On Monday 06 October 2008 22:58, Kevin Tunison wrote:
>  Hi List,
>
> More and more frequently over the past several months I have been involved
> with an increasing number of virtualization products.  Particularly VMWare
> based.  I would like to ask if any members here have any preferences or
> caveats when it comes to choosing a bare-metal virtualization solution.  I
> have pretty much ruled out Microsofts Hypervisor because of their storage
> setup limitations.  Has anyone had any experience with XenSource, Xen,
> Sun's Logical domains (despite the flamewar on bugtraq), or ESX with any
> production high I/O SQL databases (like, say 100-750GB dbs with 10-100GB of
> daily data change)?
>
> One of the companies I work for uses several different dbs, one of them
> being SQL Server.  For me, this has harranged a choice in VMWare as they
> only explicitly support OS's, not applications.  Has anyone come across any
> political hang-ups when it comes to virtualization technology because it
> doesn't explicitly support a particular database?  What was done and how
> was the outcome?  Also, I notice that Microsoft has changed their licensing
> structure to be particularly detrimental to the widescale adoption of
> VMWare ESX with MS non-OS products.  It would be nice to know if anyone has
> had success in requesting support for SQL server on a virtualization
> platform.
I feel that the last thing MS is going to do is to help make its products work 
over virtualisation. It may even force an ISO self contradictory standard to 
confuse the gullible.
IMHO virtualisation is barking in the wrong forest for non ISO developers.
Sensible software design should mean moving OS/Server/Dbase etc amongst 
machines and OS's is relatively simple. 
I think virtualisation will be looked on a bit like office software is 
starting to be seen now - an oxbow lake in the stream of IT development.
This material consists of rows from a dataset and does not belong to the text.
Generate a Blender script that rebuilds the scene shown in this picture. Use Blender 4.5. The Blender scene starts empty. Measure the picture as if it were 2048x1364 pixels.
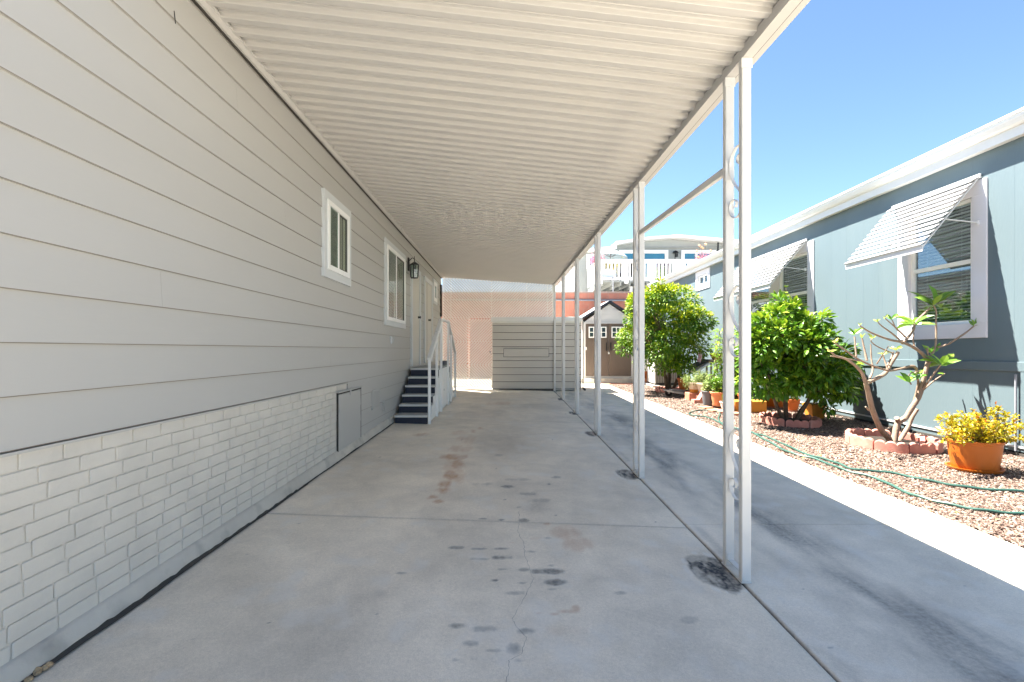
import bpy, math, random
import numpy as np
from mathutils import Vector
random.seed(7); rng = np.random.default_rng(7)
scene = bpy.context.scene
COL = scene.collection
R = math.radians
# ---------------------------------------------------------------- camera
F, U0, V0, CH = 930.0, 1012.0, 684.0, 1.4
cam = bpy.data.cameras.new("camera"); cam_ob = bpy.data.objects.new("camera", cam); COL.objects.link(cam_ob)
cam.sensor_width = 36.0; cam.lens = F/2048*36.0
cam.shift_x = 12/2048; cam.shift_y = 2/2048
cam.clip_start = 0.05; cam.clip_end = 3000
cam_ob.location = (0, 0, CH); cam_ob.rotation_euler = (R(90), 0, 0)
scene.camera = cam_ob
# ---------------------------------------------------------------- light
SUN = Vector((0.45, -0.27, -1.0)).normalized()          # direction the light travels
world = bpy.data.worlds.new("World"); scene.world = world; world.use_nodes = True
wn = world.node_tree; wn.nodes.clear()
wo = wn.nodes.new('ShaderNodeOutputWorld'); wb = wn.nodes.new('ShaderNodeBackground')
sky = wn.nodes.new('ShaderNodeTexSky'); sky.sky_type = 'NISHITA'; sky.sun_disc = False
sky.sun_elevation = math.asin(-SUN.z); sky.sun_rotation = math.atan2(-SUN.x, -SUN.y)
sky.air_density = 0.85; sky.dust_density = 0.0; sky.ozone_density = 5.0; sky.altitude = 0
wb.inputs[1].default_value = 0.054
wn.links.new(sky.outputs[0], wb.inputs[0]); wn.links.new(wb.outputs[0], wo.inputs[0])
sl = bpy.data.lights.new("sun", 'SUN'); sl.energy = 5.0; sl.angle = R(0.53); sl.color = (1.0, 0.965, 0.92)
so = bpy.data.objects.new("sun", sl); COL.objects.link(so); so.location = (-8, 5, 20)
so.rotation_euler = SUN.to_track_quat('-Z', 'Y').to_euler()
scene.view_settings.view_transform = 'Standard'; scene.view_settings.look = 'None'
scene.view_settings.gamma = 1; scene.view_settings.exposure = 2.65
scene.view_settings.use_white_balance = True; scene.view_settings.white_balance_temperature = 6900; scene.view_settings.white_balance_tint = 6
scene.render.engine = 'CYCLES'
scene.cycles.max_bounces = 10; scene.cycles.diffuse_bounces = 6; scene.cycles.transparent_max_bounces = 16

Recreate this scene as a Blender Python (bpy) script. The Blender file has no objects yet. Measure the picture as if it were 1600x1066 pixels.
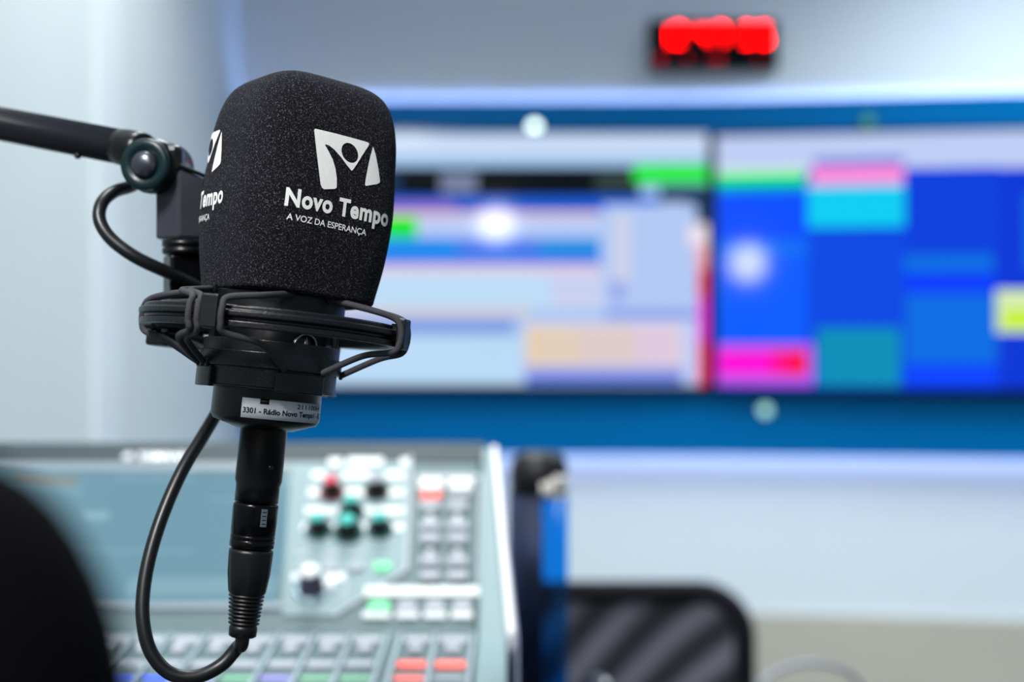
import bpy, bmesh, math, random
from mathutils import Vector, Matrix
from mathutils.bvhtree import BVHTree
random.seed(4)
C = bpy.context.scene.collection
SC = bpy.context.scene
PI = math.pi
R = math.radians
# ------------------------------------------------------------------ camera
CAM = Vector((0, 0, 1.15))
FP = 2222.2
cd = bpy.data.cameras.new('camera'); cam = bpy.data.objects.new('camera', cd); C.objects.link(cam)
cam.location = CAM; cam.rotation_euler = (R(90), 0, 0)
cd.lens = 50; cd.sensor_width = 36; cd.clip_start = 0.02
cd.dof.use_dof = True; cd.dof.focus_distance = 0.605; cd.dof.aperture_fstop = 4.5
SC.camera = cam
SC.view_settings.view_transform = 'Standard'; SC.view_settings.look = 'None'
SC.view_settings.exposure = 0.0; SC.view_settings.gamma = 1.0
SC.view_settings.use_curve_mapping = False
# ------------------------------------------------------------------ world, room lights and added key lights
w = bpy.data.worlds.new('world'); SC.world = w; w.use_nodes = True
w.node_tree.nodes['Background'].inputs[0].default_value = (0.62, 0.86, 1.0, 1)
w.node_tree.nodes['Background'].inputs[1].default_value = 0.25


def area(name, loc, target, sx, sy, power, col, spread=180):
    l = bpy.data.lights.new(name, 'AREA'); l.shape = 'RECTANGLE'; l.size = sx; l.size_y = sy
    l.energy = power; l.color = col; l.spread = R(spread)
    o = bpy.data.objects.new(name, l); C.objects.link(o); o.location = loc
    o.rotation_euler = (Vector(target) - Vector(loc)).to_track_quat('-Z', 'Y').to_euler()
    return o


area('unseen_overhead_light', (-0.2, 2.25, 2.62), (-0.2, 2.26, 0), 0.5, 1.2, 20, (0.95, 1.0, 0.97), 120)
area('unseen_overhead_light', (1.3, 2.6, 2.62), (1.3, 2.61, 0), 0.6, 1.4, 32, (0.82, 0.94, 1.0), 120)
area('unseen_overhead_light', (-0.58, -0.75, 2.6), (-0.1, 0.63, 1.15), 0.25, 0.5, 27, (1.0, 0.98, 0.97), 120)  # unseen key light, added to brighten the microphone and its lettering
area('unseen_overhead_light', (-0.3, 0.95, 2.62), (-0.2, 0.85, 0), 0.4, 0.6, 7, (0.93, 1.0, 1.0), 120)  # unseen light added to put highlights on the mount ring's top edges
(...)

It could be useful IF MS played but I don't ever see that happening so its 
never going to do what it says on the box.
If you, or your clients have to use SQL server then I suggest they host in on 
an MS machine and access it using one of the many network accessing drivers 
available and experiment with transferring the db system to another open DB 
before MS do something really silly with it.